:: REQUIREMENT ::
Make an exact transcription of the material, leaving out all images.

:: DATA ::

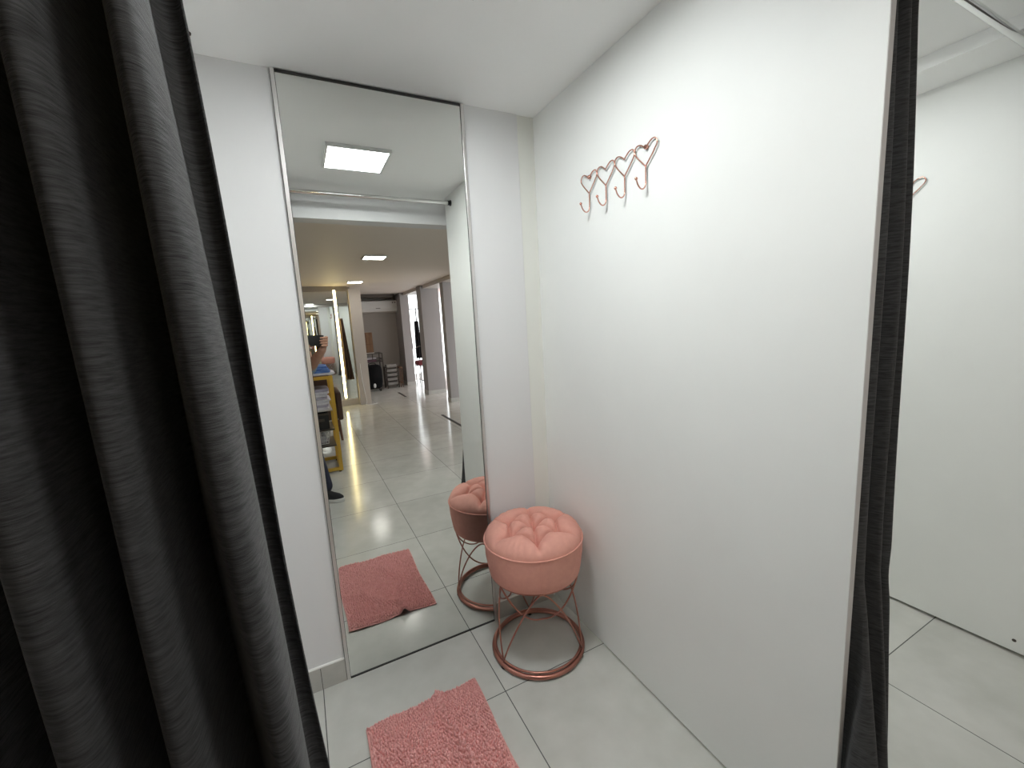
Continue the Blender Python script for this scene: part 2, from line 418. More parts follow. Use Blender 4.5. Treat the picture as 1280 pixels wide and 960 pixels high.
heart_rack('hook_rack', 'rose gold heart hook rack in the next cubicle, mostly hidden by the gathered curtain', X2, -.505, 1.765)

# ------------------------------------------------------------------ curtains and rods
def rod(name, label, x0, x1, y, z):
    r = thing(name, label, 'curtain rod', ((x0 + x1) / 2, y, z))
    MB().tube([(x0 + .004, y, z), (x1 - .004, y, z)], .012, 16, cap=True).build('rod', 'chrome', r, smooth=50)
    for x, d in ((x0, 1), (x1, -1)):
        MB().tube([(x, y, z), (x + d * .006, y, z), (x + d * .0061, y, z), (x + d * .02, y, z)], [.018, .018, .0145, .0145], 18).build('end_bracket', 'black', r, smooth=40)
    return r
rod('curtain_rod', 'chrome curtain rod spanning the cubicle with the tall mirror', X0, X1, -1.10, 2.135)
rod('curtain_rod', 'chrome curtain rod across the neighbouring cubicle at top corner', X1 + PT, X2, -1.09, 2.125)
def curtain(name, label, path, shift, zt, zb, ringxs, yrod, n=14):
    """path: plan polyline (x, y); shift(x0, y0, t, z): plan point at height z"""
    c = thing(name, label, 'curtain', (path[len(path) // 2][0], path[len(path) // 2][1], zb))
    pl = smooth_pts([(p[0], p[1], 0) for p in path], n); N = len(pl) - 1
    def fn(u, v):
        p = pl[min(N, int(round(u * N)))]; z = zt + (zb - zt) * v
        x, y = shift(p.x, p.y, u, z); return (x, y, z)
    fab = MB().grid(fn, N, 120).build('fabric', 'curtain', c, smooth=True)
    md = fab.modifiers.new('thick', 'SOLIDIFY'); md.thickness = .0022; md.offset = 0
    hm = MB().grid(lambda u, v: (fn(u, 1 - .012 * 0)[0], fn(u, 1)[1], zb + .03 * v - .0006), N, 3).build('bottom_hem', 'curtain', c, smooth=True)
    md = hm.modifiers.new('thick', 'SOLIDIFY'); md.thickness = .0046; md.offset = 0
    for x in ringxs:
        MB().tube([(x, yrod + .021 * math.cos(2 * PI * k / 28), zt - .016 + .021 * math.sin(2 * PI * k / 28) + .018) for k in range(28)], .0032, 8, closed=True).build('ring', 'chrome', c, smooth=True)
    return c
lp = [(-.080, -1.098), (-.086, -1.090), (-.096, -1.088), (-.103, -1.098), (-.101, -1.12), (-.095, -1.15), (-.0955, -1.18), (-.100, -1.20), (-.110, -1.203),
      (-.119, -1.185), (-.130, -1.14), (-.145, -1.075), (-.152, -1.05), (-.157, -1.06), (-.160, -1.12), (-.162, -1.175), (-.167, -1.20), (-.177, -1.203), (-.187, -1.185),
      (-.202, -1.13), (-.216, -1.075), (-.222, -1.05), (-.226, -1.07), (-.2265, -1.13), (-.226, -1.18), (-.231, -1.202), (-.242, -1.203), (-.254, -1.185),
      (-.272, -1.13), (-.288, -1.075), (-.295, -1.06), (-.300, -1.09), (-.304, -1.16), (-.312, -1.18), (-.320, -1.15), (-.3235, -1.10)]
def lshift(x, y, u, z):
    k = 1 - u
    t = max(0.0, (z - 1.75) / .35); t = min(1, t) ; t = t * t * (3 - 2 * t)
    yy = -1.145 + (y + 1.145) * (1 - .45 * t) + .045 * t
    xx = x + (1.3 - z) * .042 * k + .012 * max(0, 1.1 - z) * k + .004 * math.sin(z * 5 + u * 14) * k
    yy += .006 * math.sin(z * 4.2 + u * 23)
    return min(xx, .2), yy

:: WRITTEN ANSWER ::
Continue the Blender Python script for this scene: part 2, from line 418. More parts follow. Use Blender 4.5. Treat the picture as 1280 pixels wide and 960 pixels high.
heart_rack('hook_rack', 'rose gold heart hook rack in the next cubicle, mostly hidden by the gathered curtain', X2, -.505, 1.765)

# ------------------------------------------------------------------ curtains and rods
def rod(name, label, x0, x1, y, z):
    r = thing(name, label, 'curtain rod', ((x0 + x1) / 2, y, z))
    MB().tube([(x0 + .004, y, z), (x1 - .004, y, z)], .012, 16, cap=True).build('rod', 'chrome', r, smooth=50)
    for x, d in ((x0, 1), (x1, -1)):
        MB().tube([(x, y, z), (x + d * .006, y, z), (x + d * .0061, y, z), (x + d * .02, y, z)], [.018, .018, .0145, .0145], 18).build('end_bracket', 'black', r, smooth=40)
    return r
rod('curtain_rod', 'chrome curtain rod spanning the cubicle with the tall mirror', X0, X1, -1.10, 2.135)
rod('curtain_rod', 'chrome curtain rod across the neighbouring cubicle at top corner', X1 + PT, X2, -1.09, 2.125)
def curtain(name, label, path, shift, zt, zb, ringxs, yrod, n=14):
    """path: plan polyline (x, y); shift(x0, y0, t, z): plan point at height z"""
    c = thing(name, label, 'curtain', (path[len(path) // 2][0], path[len(path) // 2][1], zb))
    pl = smooth_pts([(p[0], p[1], 0) for p in path], n); N = len(pl) - 1
    def fn(u, v):
        p = pl[min(N, int(round(u * N)))]; z = zt + (zb - zt) * v
        x, y = shift(p.x, p.y, u, z); return (x, y, z)
    fab = MB().grid(fn, N, 120).build('fabric', 'curtain', c, smooth=True)
    md = fab.modifiers.new('thick', 'SOLIDIFY'); md.thickness = .0022; md.offset = 0
    hm = MB().grid(lambda u, v: (fn(u, 1 - .012 * 0)[0], fn(u, 1)[1], zb + .03 * v - .0006), N, 3).build('bottom_hem', 'curtain', c, smooth=True)
    md = hm.modifiers.new('thick', 'SOLIDIFY'); md.thickness = .0046; md.offset = 0
    for x in ringxs:
        MB().tube([(x, yrod + .021 * math.cos(2 * PI * k / 28), zt - .016 + .021 * math.sin(2 * PI * k / 28) + .018) for k in range(28)], .0032, 8, closed=True).build('ring', 'chrome', c, smooth=True)
    return c
lp = [(-.080, -1.098), (-.086, -1.090), (-.096, -1.088), (-.103, -1.098), (-.101, -1.12), (-.095, -1.15), (-.0955, -1.18), (-.100, -1.20), (-.110, -1.203),
      (-.119, -1.185), (-.130, -1.14), (-.145, -1.075), (-.152, -1.05), (-.157, -1.06), (-.160, -1.12), (-.162, -1.175), (-.167, -1.20), (-.177, -1.203), (-.187, -1.185),
      (-.202, -1.13), (-.216, -1.075), (-.222, -1.05), (-.226, -1.07), (-.2265, -1.13), (-.226, -1.18), (-.231, -1.202), (-.242, -1.203), (-.254, -1.185),
      (-.272, -1.13), (-.288, -1.075), (-.295, -1.06), (-.300, -1.09), (-.304, -1.16), (-.312, -1.18), (-.320, -1.15), (-.3235, -1.10)]
def lshift(x, y, u, z):
    k = 1 - u
    t = max(0.0, (z - 1.75) / .35); t = min(1, t) ; t = t * t * (3 - 2 * t)
    yy = -1.145 + (y + 1.145) * (1 - .45 * t) + .045 * t
    xx = x + (1.3 - z) * .042 * k + .012 * max(0, 1.1 - z) * k + .004 * math.sin(z * 5 + u * 14) * k
    yy += .006 * math.sin(z * 4.2 + u * 23)
    return min(xx, .2), yy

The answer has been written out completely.